I do hope it's like that here. I know it's like that here. This church welcomes everyone, from the most diehard traditional Anglo Catholics, to the most liberal modernist, to those who are starting, or starting again to a hear a whisper of divine love in their lives. No need for border control. What we do here, is join a procession, a procession from past to future, from death to eternal life, from darkness to light, and we do that together. All are loyal Anglicans by virtue of our baptism, in which we received the forgiveness of sins.

I think we sometimes get this forgiveness business round the wrong way. The Christian way is not to repent, do better, and improve our score so that then we qualify for forgiveness. In the Christian Gospel forgiveness comes first as the means for a changed life. God forgives us as we are, in all our variety, and in the light of that self-giving love, we are able to see that our lives and our world can change to reflect God's glory not our own.

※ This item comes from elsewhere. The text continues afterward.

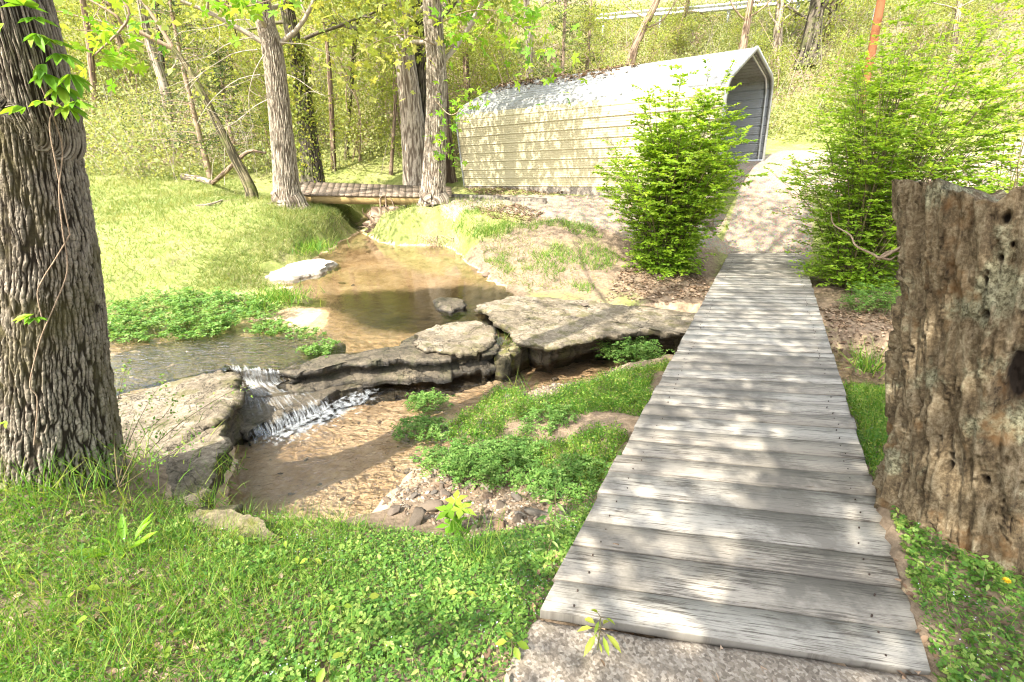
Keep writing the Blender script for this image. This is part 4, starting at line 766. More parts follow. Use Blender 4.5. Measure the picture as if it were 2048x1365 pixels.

That is what gives unity to our procession, not our views on other churches and other groups, but that all of us are accepted, forgiven by God. And it is acceptance by God which is at the heart of today's Gospel. A woman returns to Jesus to say thank you for the forgiveness, the acceptance, which has turned her life around, and enabled her to see herself in a new light, as God sees her. She says thank you in her own way, with those extravagant gestures of tears, and drying Jesus' feet with her hair, and it was all premeditated because she brought with her that alabaster jar of ointment. This, if you like, was her churchmanship. This is what worked for her, a physical action which helped to express God's closeness to her. Integrity of that sort is always impressive. Integrity of worship attracts others. But authenticity, real-ness, of emotion and its expression, the coming out, if you like, of those who are pure in heart, can also bring to the surface hostility in others. And that's what happened in the story of today's Gospel, and it survives today as a warning to all of us. Simon the Pharisee complains about the woman's actions - actually, he doesn't complain, he only thinks it, but still the damage is done - because it's his house and he's been upstaged by this hysterical woman who is morally beneath him. Simon didn't see himself on the same level as the woman, as a sinner who is forgiven. He had all the right contemporary views, he was part of the current ecclesiastical in-group, and he thought he knew best how Jesus as prophet should behave. But what this criticism concealed was Simon's own meanness of spirit, immediately identified by Jesus. And from Our Lord comes this terrifying statement: "...the one to whom little is forgiven, loves little." If we don't see others as part of our procession on equal terms as sinners accepted by God, we won't know how to love them. Or to put that in a positive way. Her sins, which were many, have been forgiven; hence she has shown great love.

A joyful procession of Anglican priests and laity through the lanes and cow parsley at Walsingham is a tiny sub section of the Church of God. But it is a metaphor for all spiritual journeys. That procession ended at the Shrine with Benediction. Benediction is the service we have here every Sunday evening. At Benediction we are blessed by Jesus Christ under the form of the Reserved Sacrament held aloft by the priest in a monstrance. A monstrance is a gold vessel with a glass window through which the wafer can be seen. We can look through the glass of the ceremonial, make it transparent, and see what it means. The action of blessing declares, in a physical way, God's openness to us, God's wholehearted acceptance of each of us as we are now, God's equal forgiveness of all of us. the promise of a new start, and food for the journey ahead. It's the offer of a new life, a life with God. The way to get to know God is to live with him. When we start to do that, we are well on the way to passing on the values of the kingdom of heaven to others. That is where our banner is leading us.